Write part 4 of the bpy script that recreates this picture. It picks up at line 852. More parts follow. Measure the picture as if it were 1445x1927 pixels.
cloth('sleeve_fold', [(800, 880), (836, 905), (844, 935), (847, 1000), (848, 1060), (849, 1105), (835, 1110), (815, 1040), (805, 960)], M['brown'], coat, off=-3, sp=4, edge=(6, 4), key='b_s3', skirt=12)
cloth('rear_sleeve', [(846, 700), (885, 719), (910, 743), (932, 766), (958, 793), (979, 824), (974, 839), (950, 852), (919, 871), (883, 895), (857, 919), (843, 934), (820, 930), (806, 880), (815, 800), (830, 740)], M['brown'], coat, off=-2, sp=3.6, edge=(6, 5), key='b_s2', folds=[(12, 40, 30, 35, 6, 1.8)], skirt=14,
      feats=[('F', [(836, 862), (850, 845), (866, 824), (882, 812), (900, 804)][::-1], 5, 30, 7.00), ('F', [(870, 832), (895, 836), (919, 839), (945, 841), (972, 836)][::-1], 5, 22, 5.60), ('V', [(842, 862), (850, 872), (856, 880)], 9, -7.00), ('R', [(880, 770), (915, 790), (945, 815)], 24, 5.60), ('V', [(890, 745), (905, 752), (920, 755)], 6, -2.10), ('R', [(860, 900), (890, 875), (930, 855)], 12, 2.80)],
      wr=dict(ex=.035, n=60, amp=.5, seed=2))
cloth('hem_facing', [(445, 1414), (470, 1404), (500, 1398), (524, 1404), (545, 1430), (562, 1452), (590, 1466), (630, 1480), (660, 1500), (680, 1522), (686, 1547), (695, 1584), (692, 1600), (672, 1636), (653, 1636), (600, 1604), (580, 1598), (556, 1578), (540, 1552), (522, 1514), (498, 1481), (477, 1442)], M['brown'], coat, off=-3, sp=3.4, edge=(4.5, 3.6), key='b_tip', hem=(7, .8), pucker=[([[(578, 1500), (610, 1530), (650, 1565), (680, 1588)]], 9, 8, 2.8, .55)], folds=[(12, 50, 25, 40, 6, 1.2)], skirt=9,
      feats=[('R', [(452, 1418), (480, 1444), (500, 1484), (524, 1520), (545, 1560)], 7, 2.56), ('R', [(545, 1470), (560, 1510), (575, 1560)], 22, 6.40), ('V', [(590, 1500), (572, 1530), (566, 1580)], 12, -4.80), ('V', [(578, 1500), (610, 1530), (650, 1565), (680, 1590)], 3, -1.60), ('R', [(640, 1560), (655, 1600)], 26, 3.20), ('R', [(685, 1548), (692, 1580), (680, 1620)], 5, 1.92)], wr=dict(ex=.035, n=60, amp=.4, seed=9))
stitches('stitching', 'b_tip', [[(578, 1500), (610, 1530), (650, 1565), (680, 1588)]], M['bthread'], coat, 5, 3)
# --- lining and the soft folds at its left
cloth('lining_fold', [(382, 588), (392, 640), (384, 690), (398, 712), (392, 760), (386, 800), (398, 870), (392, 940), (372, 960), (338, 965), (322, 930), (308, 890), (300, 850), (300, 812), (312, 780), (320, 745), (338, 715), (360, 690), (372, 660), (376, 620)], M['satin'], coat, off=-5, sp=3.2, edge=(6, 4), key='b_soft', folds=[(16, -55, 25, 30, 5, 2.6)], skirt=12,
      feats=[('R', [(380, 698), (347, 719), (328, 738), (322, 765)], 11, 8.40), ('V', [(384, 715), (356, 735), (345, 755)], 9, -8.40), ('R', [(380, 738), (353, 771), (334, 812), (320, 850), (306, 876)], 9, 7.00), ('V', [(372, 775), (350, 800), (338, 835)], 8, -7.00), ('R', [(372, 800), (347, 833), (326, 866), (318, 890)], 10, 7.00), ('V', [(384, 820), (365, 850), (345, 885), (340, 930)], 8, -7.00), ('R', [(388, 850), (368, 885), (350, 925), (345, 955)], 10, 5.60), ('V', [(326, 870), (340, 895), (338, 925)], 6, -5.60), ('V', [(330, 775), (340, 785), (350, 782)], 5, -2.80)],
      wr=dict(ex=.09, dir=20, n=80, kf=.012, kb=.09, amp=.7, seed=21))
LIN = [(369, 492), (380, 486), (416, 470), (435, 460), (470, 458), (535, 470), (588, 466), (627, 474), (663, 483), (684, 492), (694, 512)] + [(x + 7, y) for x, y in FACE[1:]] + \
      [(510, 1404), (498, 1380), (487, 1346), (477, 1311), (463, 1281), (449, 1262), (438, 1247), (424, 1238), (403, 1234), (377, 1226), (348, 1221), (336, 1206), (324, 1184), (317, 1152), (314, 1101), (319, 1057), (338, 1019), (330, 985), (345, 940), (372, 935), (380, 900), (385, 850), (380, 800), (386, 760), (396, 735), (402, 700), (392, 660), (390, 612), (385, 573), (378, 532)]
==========
— Stated goal —
Repeat the data exactly. Leave nothing out.

— Expected answer —
Write part 4 of the bpy script that recreates this picture. It picks up at line 852. More parts follow. Measure the picture as if it were 1445x1927 pixels.
cloth('sleeve_fold', [(800, 880), (836, 905), (844, 935), (847, 1000), (848, 1060), (849, 1105), (835, 1110), (815, 1040), (805, 960)], M['brown'], coat, off=-3, sp=4, edge=(6, 4), key='b_s3', skirt=12)
cloth('rear_sleeve', [(846, 700), (885, 719), (910, 743), (932, 766), (958, 793), (979, 824), (974, 839), (950, 852), (919, 871), (883, 895), (857, 919), (843, 934), (820, 930), (806, 880), (815, 800), (830, 740)], M['brown'], coat, off=-2, sp=3.6, edge=(6, 5), key='b_s2', folds=[(12, 40, 30, 35, 6, 1.8)], skirt=14,
      feats=[('F', [(836, 862), (850, 845), (866, 824), (882, 812), (900, 804)][::-1], 5, 30, 7.00), ('F', [(870, 832), (895, 836), (919, 839), (945, 841), (972, 836)][::-1], 5, 22, 5.60), ('V', [(842, 862), (850, 872), (856, 880)], 9, -7.00), ('R', [(880, 770), (915, 790), (945, 815)], 24, 5.60), ('V', [(890, 745), (905, 752), (920, 755)], 6, -2.10), ('R', [(860, 900), (890, 875), (930, 855)], 12, 2.80)],
      wr=dict(ex=.035, n=60, amp=.5, seed=2))
cloth('hem_facing', [(445, 1414), (470, 1404), (500, 1398), (524, 1404), (545, 1430), (562, 1452), (590, 1466), (630, 1480), (660, 1500), (680, 1522), (686, 1547), (695, 1584), (692, 1600), (672, 1636), (653, 1636), (600, 1604), (580, 1598), (556, 1578), (540, 1552), (522, 1514), (498, 1481), (477, 1442)], M['brown'], coat, off=-3, sp=3.4, edge=(4.5, 3.6), key='b_tip', hem=(7, .8), pucker=[([[(578, 1500), (610, 1530), (650, 1565), (680, 1588)]], 9, 8, 2.8, .55)], folds=[(12, 50, 25, 40, 6, 1.2)], skirt=9,
      feats=[('R', [(452, 1418), (480, 1444), (500, 1484), (524, 1520), (545, 1560)], 7, 2.56), ('R', [(545, 1470), (560, 1510), (575, 1560)], 22, 6.40), ('V', [(590, 1500), (572, 1530), (566, 1580)], 12, -4.80), ('V', [(578, 1500), (610, 1530), (650, 1565), (680, 1590)], 3, -1.60), ('R', [(640, 1560), (655, 1600)], 26, 3.20), ('R', [(685, 1548), (692, 1580), (680, 1620)], 5, 1.92)], wr=dict(ex=.035, n=60, amp=.4, seed=9))
stitches('stitching', 'b_tip', [[(578, 1500), (610, 1530), (650, 1565), (680, 1588)]], M['bthread'], coat, 5, 3)
# --- lining and the soft folds at its left
cloth('lining_fold', [(382, 588), (392, 640), (384, 690), (398, 712), (392, 760), (386, 800), (398, 870), (392, 940), (372, 960), (338, 965), (322, 930), (308, 890), (300, 850), (300, 812), (312, 780), (320, 745), (338, 715), (360, 690), (372, 660), (376, 620)], M['satin'], coat, off=-5, sp=3.2, edge=(6, 4), key='b_soft', folds=[(16, -55, 25, 30, 5, 2.6)], skirt=12,
      feats=[('R', [(380, 698), (347, 719), (328, 738), (322, 765)], 11, 8.40), ('V', [(384, 715), (356, 735), (345, 755)], 9, -8.40), ('R', [(380, 738), (353, 771), (334, 812), (320, 850), (306, 876)], 9, 7.00), ('V', [(372, 775), (350, 800), (338, 835)], 8, -7.00), ('R', [(372, 800), (347, 833), (326, 866), (318, 890)], 10, 7.00), ('V', [(384, 820), (365, 850), (345, 885), (340, 930)], 8, -7.00), ('R', [(388, 850), (368, 885), (350, 925), (345, 955)], 10, 5.60), ('V', [(326, 870), (340, 895), (338, 925)], 6, -5.60), ('V', [(330, 775), (340, 785), (350, 782)], 5, -2.80)],
      wr=dict(ex=.09, dir=20, n=80, kf=.012, kb=.09, amp=.7, seed=21))
LIN = [(369, 492), (380, 486), (416, 470), (435, 460), (470, 458), (535, 470), (588, 466), (627, 474), (663, 483), (684, 492), (694, 512)] + [(x + 7, y) for x, y in FACE[1:]] + \
      [(510, 1404), (498, 1380), (487, 1346), (477, 1311), (463, 1281), (449, 1262), (438, 1247), (424, 1238), (403, 1234), (377, 1226), (348, 1221), (336, 1206), (324, 1184), (317, 1152), (314, 1101), (319, 1057), (338, 1019), (330, 985), (345, 940), (372, 935), (380, 900), (385, 850), (380, 800), (386, 760), (396, 735), (402, 700), (392, 660), (390, 612), (385, 573), (378, 532)]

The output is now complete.